With the panel removed, crossmember dropped and gearbox levered to the right, you can get at the switch wires more easily. I found I needed to remove these wires from the switch to be able to pull the solenoid bullet connector up far enough, or down far enough, to part or reconnect it. With the wires removed you can get a drift in which will hopefully tap the switch round until you can get a smallish hand in to fully unscrew it. If you can't get a hand in then I think you will struggle to get the switch thread started on refitting:

Switch removed, wires tied back to the gear lever to stop them dropping out of sight:

Original switches (left) have the hex smaller than the terminal end, so you can only get an open-ended spanner or grips on them from the side, which isn't possible with the 4-synch OD switch with the gearbox in-situ. However replacement switches (right) have the hex as the widest part, so I'm hoping with Vee's replacement switch (the old one is intermittent) I can get a socket or box spanner on it to make sure it is tight.

Solenoid assembly ...

... disassembled.

The spacer lifts the coil up, so the plunger is pulled upwards when the coil is energised. Without it the plunger is as likely to be pulled downwards as upwards. However without any of the case fitted, there is almost no magnetic force on the plunger when the coil is energised and it doesn't move at all. With the outer case and bottom cap fitted the plunger moves up slightly as shown. But when the top cap is fitted there is a very strong attraction upwards. You can pull the plunger most of the way out of the bottom, and powering the coil will pull it all the way in and against the top cap with a real smack. It has to resist 400-420 psi of oil pressure in the 4-cylinder OD, and 510-530psi in the V8.

Ball-seat inside top cap

Plunger and ball, small O-ring arrowed, which prevents oil escaping down the inside of the solenoid, and leaking from the cover. The slot in the plunger prevents air-pressure or leaked oil pressure resisting the movement of the plunger. When the plunger presses the ball against its seat oil cannot flow from the inlet to the outlet of the top cap, the pressure rises at the inlet, and OD is engaged.

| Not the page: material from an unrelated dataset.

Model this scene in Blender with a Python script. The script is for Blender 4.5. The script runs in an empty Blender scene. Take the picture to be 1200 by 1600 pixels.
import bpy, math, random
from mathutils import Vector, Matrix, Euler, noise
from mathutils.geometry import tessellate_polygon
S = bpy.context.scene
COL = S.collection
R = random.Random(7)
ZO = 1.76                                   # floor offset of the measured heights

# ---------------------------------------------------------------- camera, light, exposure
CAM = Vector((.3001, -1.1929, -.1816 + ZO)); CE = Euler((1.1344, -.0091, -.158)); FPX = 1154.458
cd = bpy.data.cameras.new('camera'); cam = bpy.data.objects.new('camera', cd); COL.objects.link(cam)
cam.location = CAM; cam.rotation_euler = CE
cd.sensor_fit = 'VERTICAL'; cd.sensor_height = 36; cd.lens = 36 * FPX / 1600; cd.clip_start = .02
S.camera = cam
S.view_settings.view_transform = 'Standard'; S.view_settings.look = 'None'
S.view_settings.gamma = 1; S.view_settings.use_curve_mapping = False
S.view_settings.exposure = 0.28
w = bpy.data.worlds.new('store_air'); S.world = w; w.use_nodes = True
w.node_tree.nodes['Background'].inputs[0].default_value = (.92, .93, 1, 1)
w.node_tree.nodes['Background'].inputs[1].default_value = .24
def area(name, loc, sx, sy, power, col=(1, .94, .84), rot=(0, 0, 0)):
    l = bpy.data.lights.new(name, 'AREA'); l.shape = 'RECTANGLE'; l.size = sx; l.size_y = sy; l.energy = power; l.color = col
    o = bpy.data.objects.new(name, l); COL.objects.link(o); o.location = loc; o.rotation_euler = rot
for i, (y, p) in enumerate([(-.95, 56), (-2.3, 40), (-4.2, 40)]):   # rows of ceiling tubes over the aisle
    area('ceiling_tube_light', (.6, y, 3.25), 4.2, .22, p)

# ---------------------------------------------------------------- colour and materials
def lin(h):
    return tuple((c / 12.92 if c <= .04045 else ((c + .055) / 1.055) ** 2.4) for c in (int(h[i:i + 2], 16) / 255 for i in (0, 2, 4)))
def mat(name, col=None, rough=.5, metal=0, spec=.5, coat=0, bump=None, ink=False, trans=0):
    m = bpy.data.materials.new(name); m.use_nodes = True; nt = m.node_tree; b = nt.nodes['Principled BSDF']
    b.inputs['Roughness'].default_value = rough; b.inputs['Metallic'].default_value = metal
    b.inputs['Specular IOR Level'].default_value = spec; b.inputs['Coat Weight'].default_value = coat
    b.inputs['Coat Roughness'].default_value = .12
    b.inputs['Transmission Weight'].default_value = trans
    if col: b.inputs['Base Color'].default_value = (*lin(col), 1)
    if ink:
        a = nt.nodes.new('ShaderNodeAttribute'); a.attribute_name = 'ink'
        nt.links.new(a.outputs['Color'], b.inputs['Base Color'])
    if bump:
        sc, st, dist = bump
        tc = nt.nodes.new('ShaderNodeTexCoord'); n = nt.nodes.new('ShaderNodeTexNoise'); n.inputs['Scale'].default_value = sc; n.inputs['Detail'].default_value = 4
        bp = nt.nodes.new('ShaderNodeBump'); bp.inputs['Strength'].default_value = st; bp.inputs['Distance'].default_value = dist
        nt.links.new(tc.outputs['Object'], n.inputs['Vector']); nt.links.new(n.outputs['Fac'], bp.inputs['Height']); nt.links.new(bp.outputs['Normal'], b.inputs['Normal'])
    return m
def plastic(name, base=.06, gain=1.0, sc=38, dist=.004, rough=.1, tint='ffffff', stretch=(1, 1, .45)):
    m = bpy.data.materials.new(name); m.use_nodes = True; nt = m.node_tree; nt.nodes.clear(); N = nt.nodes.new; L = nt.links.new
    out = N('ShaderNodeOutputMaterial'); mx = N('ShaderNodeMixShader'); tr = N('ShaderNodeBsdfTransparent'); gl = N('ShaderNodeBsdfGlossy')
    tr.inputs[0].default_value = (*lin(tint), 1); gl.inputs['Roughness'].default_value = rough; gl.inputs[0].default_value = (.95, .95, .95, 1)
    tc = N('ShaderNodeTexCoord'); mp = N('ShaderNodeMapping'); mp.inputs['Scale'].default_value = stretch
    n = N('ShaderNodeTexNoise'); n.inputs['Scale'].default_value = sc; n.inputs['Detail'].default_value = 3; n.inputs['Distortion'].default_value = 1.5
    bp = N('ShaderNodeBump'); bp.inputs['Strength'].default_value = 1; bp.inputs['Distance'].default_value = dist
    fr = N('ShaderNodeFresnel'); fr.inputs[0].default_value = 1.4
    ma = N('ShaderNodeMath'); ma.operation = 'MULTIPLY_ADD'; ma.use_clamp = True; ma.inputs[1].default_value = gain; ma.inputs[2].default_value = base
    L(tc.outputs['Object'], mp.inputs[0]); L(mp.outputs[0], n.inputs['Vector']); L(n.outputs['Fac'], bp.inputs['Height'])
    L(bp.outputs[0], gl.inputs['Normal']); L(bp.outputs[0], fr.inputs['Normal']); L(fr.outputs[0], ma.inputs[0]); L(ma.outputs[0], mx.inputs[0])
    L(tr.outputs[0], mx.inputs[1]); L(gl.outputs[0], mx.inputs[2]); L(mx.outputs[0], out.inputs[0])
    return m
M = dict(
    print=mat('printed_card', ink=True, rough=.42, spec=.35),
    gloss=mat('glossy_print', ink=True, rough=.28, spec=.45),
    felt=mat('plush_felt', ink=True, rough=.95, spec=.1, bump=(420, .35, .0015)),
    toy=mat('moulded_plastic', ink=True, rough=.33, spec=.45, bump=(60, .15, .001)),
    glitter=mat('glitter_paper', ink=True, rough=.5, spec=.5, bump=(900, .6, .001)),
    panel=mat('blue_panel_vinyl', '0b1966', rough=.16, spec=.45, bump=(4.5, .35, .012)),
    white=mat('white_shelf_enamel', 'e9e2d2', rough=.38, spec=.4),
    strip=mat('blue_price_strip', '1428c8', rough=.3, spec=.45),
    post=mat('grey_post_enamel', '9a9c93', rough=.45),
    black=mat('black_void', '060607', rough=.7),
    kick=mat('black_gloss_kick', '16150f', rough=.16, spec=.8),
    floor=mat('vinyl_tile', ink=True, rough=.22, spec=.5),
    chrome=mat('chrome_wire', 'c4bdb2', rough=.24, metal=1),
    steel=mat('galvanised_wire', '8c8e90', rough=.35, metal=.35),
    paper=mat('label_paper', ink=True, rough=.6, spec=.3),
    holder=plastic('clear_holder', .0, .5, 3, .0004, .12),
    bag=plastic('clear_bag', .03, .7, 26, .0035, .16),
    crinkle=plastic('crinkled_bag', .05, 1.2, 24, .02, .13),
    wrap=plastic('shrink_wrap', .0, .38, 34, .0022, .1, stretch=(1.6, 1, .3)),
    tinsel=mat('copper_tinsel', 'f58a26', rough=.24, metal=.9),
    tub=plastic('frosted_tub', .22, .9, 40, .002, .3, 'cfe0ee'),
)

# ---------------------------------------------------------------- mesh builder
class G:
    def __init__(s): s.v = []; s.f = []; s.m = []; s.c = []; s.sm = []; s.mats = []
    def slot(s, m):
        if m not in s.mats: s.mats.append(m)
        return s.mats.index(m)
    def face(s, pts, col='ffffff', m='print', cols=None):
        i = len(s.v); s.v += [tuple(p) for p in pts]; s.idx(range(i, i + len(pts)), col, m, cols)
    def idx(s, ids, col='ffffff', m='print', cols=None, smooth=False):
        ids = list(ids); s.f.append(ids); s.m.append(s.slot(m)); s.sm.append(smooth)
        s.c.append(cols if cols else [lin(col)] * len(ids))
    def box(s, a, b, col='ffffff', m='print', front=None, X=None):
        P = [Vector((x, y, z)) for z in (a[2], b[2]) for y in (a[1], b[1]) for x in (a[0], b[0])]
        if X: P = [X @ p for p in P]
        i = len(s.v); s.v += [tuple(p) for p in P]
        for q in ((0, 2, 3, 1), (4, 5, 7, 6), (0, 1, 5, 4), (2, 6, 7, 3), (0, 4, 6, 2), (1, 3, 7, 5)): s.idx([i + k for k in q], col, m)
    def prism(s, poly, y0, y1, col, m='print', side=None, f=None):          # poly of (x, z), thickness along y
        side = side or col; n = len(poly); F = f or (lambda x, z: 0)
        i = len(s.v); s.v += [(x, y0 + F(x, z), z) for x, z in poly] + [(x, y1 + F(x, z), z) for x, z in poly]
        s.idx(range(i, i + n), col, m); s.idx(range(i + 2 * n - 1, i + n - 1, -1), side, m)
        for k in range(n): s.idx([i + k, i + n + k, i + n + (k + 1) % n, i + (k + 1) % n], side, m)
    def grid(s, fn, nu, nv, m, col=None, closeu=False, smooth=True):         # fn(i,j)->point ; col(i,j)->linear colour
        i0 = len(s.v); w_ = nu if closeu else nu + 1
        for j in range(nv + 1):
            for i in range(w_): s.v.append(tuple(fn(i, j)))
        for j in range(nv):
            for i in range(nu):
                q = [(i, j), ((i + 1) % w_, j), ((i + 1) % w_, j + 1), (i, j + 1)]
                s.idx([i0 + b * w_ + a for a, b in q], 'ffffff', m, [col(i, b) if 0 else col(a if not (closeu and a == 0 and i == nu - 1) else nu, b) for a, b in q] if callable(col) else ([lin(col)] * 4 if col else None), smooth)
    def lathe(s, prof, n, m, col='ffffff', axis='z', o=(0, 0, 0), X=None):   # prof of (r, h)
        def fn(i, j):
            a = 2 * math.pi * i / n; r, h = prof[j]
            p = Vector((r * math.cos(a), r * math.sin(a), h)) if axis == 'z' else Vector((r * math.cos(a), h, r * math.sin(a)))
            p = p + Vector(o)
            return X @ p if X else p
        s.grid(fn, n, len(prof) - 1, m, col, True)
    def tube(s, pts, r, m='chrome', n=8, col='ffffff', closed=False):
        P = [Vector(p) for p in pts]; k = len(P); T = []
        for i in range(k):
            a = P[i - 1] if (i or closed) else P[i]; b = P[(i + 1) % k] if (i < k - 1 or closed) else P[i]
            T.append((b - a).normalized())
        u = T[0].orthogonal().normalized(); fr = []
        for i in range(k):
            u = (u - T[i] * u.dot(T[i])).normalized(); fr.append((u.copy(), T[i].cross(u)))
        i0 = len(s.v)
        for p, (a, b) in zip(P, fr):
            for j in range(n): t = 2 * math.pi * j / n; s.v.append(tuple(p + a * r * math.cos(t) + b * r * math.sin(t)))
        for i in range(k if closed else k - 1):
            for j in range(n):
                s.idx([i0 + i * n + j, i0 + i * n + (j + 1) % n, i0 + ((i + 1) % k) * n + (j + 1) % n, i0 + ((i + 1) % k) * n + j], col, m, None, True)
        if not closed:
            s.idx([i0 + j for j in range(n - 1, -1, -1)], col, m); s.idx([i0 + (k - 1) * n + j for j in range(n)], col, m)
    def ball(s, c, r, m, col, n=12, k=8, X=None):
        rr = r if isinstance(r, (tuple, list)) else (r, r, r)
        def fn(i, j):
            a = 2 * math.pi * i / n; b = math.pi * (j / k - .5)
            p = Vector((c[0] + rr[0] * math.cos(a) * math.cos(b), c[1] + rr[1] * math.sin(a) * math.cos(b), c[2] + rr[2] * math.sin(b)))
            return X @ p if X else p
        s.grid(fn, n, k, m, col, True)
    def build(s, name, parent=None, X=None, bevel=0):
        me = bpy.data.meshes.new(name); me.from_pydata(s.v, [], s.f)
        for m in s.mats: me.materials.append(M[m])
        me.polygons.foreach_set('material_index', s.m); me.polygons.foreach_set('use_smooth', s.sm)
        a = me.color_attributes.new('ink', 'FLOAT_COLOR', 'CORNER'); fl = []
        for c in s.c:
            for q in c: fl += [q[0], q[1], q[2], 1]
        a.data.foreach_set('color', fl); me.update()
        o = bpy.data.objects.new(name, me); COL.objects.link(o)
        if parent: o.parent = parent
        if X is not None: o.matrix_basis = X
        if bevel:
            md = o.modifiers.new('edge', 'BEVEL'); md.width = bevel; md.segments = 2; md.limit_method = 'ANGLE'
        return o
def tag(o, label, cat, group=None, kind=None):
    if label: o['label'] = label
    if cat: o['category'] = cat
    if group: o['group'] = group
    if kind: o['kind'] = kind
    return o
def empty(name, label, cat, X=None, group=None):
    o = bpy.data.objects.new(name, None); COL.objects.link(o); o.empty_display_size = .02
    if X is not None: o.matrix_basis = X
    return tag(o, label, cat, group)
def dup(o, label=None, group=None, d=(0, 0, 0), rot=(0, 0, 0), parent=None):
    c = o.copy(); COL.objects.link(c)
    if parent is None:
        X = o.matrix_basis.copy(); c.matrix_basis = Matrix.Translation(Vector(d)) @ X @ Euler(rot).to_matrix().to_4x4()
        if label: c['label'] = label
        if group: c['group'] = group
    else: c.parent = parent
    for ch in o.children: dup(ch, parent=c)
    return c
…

Top cap. When OD is engaged and oil is not flowing from the inlet to the outlet, the medium O-ring prevents oil escaping past the ball when on its seat, which would result in pressure loss. The large O-ring prevents oil escaping down the side of the solenoid, which will leak past the cover.

In the released position the ball and plunger should be pushed back so releasing oil pressure. With a sound small O-ring the plunger is unlikely to fall back under its own weight, which is why - apart from possibly the first time the coil is powered after the car has been driven - you won't hear any noise from it, unlike the 3-synch solenoid. If the plunger doesn't move back far enough there may be enough residual pressure to prevent the operating pistons and clutch sliding member moving fully back from the annulus to the outer casing so it can't fully engage direct drive. While the clutch sliding member is between the two there is no engine braking (you still have drive as until OD is fully engaged the one-way clutch is bypassing the slipping clutch) and you get a distinctive 'pulsing' sensation. However under normal circumstances the plunger comes back at least 2mm when the solenoid is released, giving a clear path through the valve, as can be seen here.

O-ring set (MS&C)

Solenoid coil, with earthing spring. Flat on Bee's removed coil on the left, whereas opposite sides should be bent up to form a spring, as with the new one on the right.